I think MacLeod was right in his premise; but I would add:this country is so young that it begs to be remembered. Why would you go any further? We are not so distant from the thoughts and feelings of the people that came here. Our whole nation is such an interesting emigrant enigma from its earliest settlers. But on this I see something: There were things that they wanted to leave behind or found it was of no further use. Pioneer life was a great equalizer. And in this was basis of a modern Canada.

But first, how did I find your essay? I was searching for information on Ralph Connor's novel, "Torches in the Bush". Generally, to confirm "Pine Ridge" is St. Elmo and specifically, whereabouts were the McKillops? You see, my people were early settlers of South Plantagenet, Prescott County. Their farm was bisected by the South Nation river. This is the river the Presbyterian Scots would have had to drive their lumber down to get to the Ottawa (and from there to Montreal).

The McKillops were of course the Catholic family that took the Maclennan up to the timber shanties in "Torches in the Bush".

"The Man From Glengarry" famously opens with the a conflict with the Catholic Irish along the Scotch River (which would run past Riceville to the South Nation). The Catholic Irish had there logs on the river blocking the way. An expected donnybrook ensues. I use expected as I suspect it was usual; the settlers (and there expected lumber activity) were down-river. We have a established population having to deal with the new. Prescott County has a settlement of County Antrim Irish Catholic. Prescott County had a significant number of Catholic settlers as this is where they were placed due to their religion. There had been a significant migration of French from County Argentueil, PQ. It's where they could get land patents. Protestant Irish settled in the Vankleek Hill area. This county was settled in the 1820's to 1830's as it was surveyed and accessed through Hawkesbury and L'Orignal off the Ottawa river. The loyalist Scots had found an impediment on the creek / watersheds to the Ottawa; the new settlers.

These new settlers were from County Antrim, Ireland. McAuley, McKinley, Darragh, McDonnell, McCormick, McKinley, McPhee, McCrank, Stewart and others.
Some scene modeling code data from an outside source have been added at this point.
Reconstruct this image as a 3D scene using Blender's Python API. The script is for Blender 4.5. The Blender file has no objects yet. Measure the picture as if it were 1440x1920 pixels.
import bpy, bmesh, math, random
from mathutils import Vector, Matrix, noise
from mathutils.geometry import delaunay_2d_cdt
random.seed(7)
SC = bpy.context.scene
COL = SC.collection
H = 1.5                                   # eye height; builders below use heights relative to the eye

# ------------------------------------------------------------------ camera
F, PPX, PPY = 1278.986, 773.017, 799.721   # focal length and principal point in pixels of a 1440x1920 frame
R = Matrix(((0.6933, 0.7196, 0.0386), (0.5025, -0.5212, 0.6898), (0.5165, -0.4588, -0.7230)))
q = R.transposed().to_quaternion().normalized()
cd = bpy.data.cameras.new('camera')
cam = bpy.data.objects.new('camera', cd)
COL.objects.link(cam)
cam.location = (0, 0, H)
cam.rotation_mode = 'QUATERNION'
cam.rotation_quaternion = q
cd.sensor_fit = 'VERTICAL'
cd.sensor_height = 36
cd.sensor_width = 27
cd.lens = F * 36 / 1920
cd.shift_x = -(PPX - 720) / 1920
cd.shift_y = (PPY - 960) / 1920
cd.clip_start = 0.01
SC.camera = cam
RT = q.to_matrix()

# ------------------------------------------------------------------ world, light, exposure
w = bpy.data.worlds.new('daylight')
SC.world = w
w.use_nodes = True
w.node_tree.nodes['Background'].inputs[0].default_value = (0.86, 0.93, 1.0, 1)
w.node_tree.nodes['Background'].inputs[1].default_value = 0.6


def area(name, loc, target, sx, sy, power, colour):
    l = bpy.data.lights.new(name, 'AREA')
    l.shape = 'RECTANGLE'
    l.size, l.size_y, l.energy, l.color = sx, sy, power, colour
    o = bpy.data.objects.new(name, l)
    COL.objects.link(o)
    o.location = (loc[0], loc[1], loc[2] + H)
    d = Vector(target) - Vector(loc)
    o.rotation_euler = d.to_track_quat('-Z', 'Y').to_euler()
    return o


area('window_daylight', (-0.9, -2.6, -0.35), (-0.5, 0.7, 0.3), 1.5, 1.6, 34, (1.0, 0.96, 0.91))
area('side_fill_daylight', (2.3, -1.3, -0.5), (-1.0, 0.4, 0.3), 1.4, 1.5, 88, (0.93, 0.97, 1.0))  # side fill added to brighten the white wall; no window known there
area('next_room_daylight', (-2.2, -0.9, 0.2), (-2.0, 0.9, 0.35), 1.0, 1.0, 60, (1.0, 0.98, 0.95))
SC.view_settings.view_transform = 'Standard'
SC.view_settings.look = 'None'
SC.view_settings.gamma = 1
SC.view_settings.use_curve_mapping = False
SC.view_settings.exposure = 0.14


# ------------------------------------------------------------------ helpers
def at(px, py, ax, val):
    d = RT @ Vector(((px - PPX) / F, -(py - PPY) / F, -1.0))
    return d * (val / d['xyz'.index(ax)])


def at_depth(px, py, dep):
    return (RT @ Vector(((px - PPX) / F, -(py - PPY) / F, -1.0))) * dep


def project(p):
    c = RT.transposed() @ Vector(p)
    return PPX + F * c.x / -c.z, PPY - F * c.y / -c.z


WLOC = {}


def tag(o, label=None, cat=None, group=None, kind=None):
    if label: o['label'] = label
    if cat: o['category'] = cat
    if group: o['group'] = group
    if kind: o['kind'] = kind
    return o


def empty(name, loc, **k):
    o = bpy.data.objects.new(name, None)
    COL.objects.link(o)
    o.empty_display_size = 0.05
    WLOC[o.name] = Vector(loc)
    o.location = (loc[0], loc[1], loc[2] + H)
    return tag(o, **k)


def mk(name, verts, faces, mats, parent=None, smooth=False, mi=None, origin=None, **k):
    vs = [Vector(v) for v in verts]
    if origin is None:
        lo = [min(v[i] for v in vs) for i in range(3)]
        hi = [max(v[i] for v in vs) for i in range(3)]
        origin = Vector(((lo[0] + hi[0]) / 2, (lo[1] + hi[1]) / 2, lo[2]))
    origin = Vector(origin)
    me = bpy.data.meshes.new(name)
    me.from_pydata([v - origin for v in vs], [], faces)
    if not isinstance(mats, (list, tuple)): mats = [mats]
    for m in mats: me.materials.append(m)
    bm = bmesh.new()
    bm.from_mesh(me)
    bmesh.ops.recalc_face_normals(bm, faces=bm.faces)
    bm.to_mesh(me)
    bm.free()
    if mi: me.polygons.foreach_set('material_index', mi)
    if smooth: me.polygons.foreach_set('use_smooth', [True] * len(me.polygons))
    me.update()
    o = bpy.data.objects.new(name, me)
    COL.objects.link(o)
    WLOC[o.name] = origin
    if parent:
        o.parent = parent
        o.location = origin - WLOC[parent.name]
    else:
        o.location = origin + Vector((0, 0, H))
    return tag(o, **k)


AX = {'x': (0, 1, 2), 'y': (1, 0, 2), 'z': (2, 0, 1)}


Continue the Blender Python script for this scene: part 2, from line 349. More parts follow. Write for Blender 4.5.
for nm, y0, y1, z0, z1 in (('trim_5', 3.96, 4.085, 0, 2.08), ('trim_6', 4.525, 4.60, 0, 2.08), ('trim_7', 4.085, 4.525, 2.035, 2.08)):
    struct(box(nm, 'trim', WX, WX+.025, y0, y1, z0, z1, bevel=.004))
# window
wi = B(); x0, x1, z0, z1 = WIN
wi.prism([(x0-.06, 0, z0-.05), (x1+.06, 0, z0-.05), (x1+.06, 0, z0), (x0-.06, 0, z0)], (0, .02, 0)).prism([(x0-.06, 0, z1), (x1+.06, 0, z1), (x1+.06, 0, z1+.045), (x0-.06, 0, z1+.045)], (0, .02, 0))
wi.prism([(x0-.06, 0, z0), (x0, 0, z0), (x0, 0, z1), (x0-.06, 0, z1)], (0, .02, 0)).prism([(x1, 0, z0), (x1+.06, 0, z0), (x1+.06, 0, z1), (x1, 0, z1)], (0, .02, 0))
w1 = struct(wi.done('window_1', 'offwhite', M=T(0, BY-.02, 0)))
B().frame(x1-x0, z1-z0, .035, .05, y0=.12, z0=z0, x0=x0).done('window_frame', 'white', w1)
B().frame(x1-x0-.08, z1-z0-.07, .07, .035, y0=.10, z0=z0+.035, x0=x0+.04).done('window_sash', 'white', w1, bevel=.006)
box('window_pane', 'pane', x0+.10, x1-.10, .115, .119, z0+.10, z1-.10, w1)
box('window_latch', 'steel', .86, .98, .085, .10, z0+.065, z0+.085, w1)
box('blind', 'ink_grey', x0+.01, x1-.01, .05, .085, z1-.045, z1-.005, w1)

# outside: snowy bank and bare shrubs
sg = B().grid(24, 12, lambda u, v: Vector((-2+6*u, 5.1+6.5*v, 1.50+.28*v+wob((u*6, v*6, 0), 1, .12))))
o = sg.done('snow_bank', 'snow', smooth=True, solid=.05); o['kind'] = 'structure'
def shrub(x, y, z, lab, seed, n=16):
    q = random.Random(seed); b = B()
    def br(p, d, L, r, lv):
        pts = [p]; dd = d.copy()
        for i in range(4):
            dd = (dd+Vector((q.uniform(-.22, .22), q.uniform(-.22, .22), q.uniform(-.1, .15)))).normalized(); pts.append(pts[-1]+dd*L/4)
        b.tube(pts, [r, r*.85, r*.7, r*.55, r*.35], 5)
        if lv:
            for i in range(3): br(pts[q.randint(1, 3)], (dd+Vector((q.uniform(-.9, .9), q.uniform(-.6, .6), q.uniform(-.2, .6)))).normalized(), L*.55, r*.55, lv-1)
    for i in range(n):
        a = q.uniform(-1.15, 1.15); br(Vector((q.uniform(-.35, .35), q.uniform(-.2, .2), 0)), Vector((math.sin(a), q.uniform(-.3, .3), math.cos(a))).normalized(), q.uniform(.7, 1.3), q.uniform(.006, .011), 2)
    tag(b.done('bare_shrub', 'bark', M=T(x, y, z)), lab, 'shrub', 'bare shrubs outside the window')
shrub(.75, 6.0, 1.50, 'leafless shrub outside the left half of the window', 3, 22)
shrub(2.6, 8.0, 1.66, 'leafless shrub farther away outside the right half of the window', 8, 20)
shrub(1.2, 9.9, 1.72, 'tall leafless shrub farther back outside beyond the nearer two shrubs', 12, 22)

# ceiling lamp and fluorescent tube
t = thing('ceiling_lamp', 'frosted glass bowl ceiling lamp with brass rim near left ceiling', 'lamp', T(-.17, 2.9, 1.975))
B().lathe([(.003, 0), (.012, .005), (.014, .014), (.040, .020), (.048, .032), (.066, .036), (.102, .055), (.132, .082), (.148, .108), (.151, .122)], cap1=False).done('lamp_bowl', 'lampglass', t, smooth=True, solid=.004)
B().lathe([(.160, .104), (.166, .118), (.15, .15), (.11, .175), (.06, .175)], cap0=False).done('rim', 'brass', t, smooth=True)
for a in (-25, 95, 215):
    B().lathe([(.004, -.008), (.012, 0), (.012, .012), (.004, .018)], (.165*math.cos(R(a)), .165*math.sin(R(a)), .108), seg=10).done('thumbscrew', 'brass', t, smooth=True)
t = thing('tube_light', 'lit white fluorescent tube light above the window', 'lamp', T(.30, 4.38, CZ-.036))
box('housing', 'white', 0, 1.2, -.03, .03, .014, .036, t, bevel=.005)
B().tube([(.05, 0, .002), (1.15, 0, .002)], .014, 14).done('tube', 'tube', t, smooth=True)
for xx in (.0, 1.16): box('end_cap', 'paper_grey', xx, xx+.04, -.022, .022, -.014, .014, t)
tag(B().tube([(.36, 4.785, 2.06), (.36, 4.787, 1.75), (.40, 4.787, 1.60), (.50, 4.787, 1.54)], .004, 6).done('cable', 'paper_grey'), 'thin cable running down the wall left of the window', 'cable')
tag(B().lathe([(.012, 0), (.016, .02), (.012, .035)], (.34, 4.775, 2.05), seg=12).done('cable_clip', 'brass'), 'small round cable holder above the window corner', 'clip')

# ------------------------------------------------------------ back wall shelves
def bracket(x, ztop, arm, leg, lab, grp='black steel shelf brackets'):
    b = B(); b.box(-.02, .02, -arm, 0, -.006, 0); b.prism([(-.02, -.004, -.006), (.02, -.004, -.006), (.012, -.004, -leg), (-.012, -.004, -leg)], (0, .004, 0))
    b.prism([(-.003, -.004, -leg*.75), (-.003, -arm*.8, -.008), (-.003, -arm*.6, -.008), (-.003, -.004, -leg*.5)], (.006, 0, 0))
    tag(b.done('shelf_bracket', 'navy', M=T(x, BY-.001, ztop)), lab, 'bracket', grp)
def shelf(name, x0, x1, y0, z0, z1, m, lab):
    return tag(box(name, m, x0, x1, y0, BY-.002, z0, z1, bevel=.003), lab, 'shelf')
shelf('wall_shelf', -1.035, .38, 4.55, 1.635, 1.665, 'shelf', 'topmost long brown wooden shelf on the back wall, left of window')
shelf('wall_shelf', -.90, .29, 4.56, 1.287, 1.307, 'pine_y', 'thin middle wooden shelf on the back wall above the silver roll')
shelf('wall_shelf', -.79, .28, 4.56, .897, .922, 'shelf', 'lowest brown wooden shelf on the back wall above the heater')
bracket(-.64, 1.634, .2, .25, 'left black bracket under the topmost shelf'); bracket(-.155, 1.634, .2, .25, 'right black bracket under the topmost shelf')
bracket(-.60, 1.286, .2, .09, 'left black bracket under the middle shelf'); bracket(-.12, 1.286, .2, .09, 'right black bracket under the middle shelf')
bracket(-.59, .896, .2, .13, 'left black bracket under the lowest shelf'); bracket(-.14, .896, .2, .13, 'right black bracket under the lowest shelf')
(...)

They came and settled along the South Nation in Pendleton, Centerfield and Plantagenet. If the names seem Scottish it was because they were. County Antrim was planted by the Earl MacDonnell, in only the contradiction that is Northern Ireland, with a contingent of Catholic highlanders. These were the people in the Glens of Antrim. Certainly, a very proud people. The early Stewart's were heavily engaged in the lumber industry.

McKillop is a rare name and fairly County Antrim specific. It's by this that I can't think he is referring to these specific County Antrim settlers.

But you speak, I a way, of a dis-easiness which is to be from a place but no longer in it. The place feels as if it has been dispersed... and it has. I felt this when I read pg. 635 of McGillivray and Ross's "A History of Glengarry County". Chapter XVIII is as marked by its sweetness as well as its relevance in capturing something that these men knew had past. 120 years of a system that worked had dissipated in a generation. Many farms sold simply because they couldn't make the investment into refrigerated bulk tanks.

Today, it seems archaic to judge on religion alone. Generations have overcome the prejudices they were encumbered with and realised the shared history that has become us. From this perhaps, Northern Ireland should take a page. It's a shame to torture each other and hold to old prejudices. It is unchristian. I am happy to live on a place where this is recognised.

I am pleased that the poets go back to there homes to speak from the land they come from. It is what the poets are for and the voices of our ancestors must be remembered.

I'm pretty sure I've seen you around. I used to live in Centretown about 15 years ago and habituated "the Oak" with a bunch of Kemptville ex-pats. Rural boys in the city. It was an enjoyable time as only being on the city can give you. I left the city to have my family.

I could go on but it's time to close. I was very pleased to find your essay.